Con un ordine del giorno - bocciato - il Movimento, Di Battista in testa, chiede al governo di non modificare la legge elettorale. Ironico il sottosegretario Scalfarotto: «Era ora. Si sono accorti che è una buona legge». Ma Toninelli poi spiega: «Era una provocazione»
L’intenzione pare fosse quella di interrompere la continua trattativa sulla legge elettorale, che ha accompagnato l’intero percorso delle riforme costituzionali - e che in parte accompagna anche le trattative sulle coalizioni per le amministrative. Dal Nuovo centro destra in giù, i partiti più piccoli non hanno mai smesso infatti di chiedere modifiche alla legge elettorale tanto cara a Matteo Renzi. E così i 5 stelle - primi firmatari
Alessandro Di Battista e Danilo Toninelli -, in una sorta di cortocircuito, hanno presentato un ordine del giorno collegato alla riforma costituzionale che avrebbe impegnato il governo «ad astenersi dall’adottare iniziative legislative recanti proposte di modifica della disciplina elettorale per l’elezione delle camere una volta giunti all’approvazione della riforma costituzionale».
L’ordine del giorno è stato bocciato dall’aula - quasi all’unanimità, e gli stessi 5 stelle hanno votato contro - ma ha innescato ovviamente una serie di piccate reazioni politiche. Di stupore, dai banchi di Sinistra italiana («Forse non so leggere», dice Arturo Scotto, il capogruppo, «perché non capisco come si possa raccogliere insieme le firme per i ricorsi contro l’Italicum e poi chiedere che non venga modificato»), e di sarcasmo dai banchi del governo e del partito democratico. «Esprimo soddisfazione per il cambio di linea di M5S, che oggi in aula, con un ordine del giorno del deputato Alessandro Di Battista, ci ha chiesto formalmente di non cambiare la legge elettorale, che dopo 10 anni abbiamo faticosamente modificato», ha detto sorridendo il sottosegretario alle riforme
Ivan Scalfarotto, ai margini della capigruppo: «Con grande ritardo i 5 stelle hanno finalmente cambiato idea.
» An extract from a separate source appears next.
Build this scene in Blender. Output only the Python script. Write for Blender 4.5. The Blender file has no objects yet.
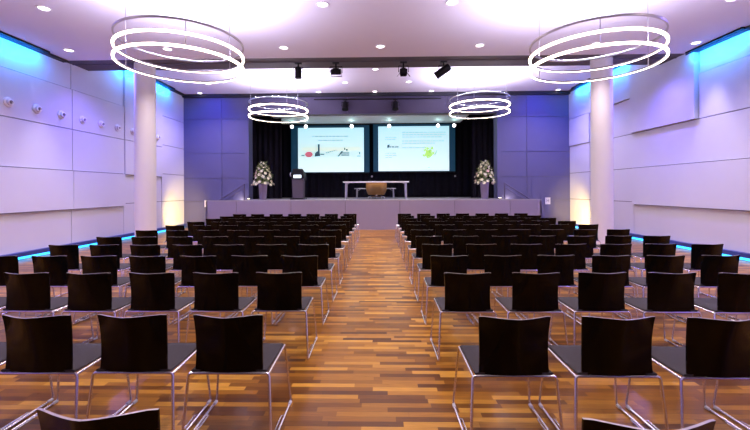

Ci hanno impiegato del tempo ma dopo tanto hanno capito. Bene, meglio tardi che mai».
«Dico a Scotto che ci sono bambini che frequentano la prima elementare che avrebbero capito prima di lui che questo era un testo provocatorio», ha detto subito in aula
Danilo Toninelli, difendendo il suo gruppo. I 5 stelle parlano di una «provocazione» per mettere il Pd nell’angolo, ma i più leggono l’episodio con la malizia del fittiano
Maurizio Bianconi, che è l’unico a dire chiaramente ciò che tutti pensano. A insinuare che più che una provocazione quella dei 5 stelle sia acquolina: «Io», ha detto in aula il deputato, «lo avevo detto a questi scienziati che con l'Italicum avrebbero fatto vincere i cinque stelle...».
Arturo Scotto parlando con l’Espresso si interroga però anche sul voto del Pd. Bocciando l’ordine del giorno dei 5 stelle, Scotto non vorrebbe che in realtà si stia proprio fotografando il fatto che l’Italicum si possa modificare a seconda dei bisogni: «Siamo noi i primi a chiedere da tempo che si modifichi il premio di maggioranza e che spariscano le liste bloccate», dice, «ma qui parliamo di merce di scambio». Ed è proprio questo che - assicura Toninelli - volevano denunciare i 5 stelle: «Il Pd cambierà la legge elettorale quando e se il movimento 5 stelle vincerà a Roma, a Milano, a Torino o a Napoli», ha detto in aula il deputato, «per questo noi voteremo contro l’ordine del giorno. Se lo devono votare loro, perché i loro leader dicono di non voler modificare questa legge».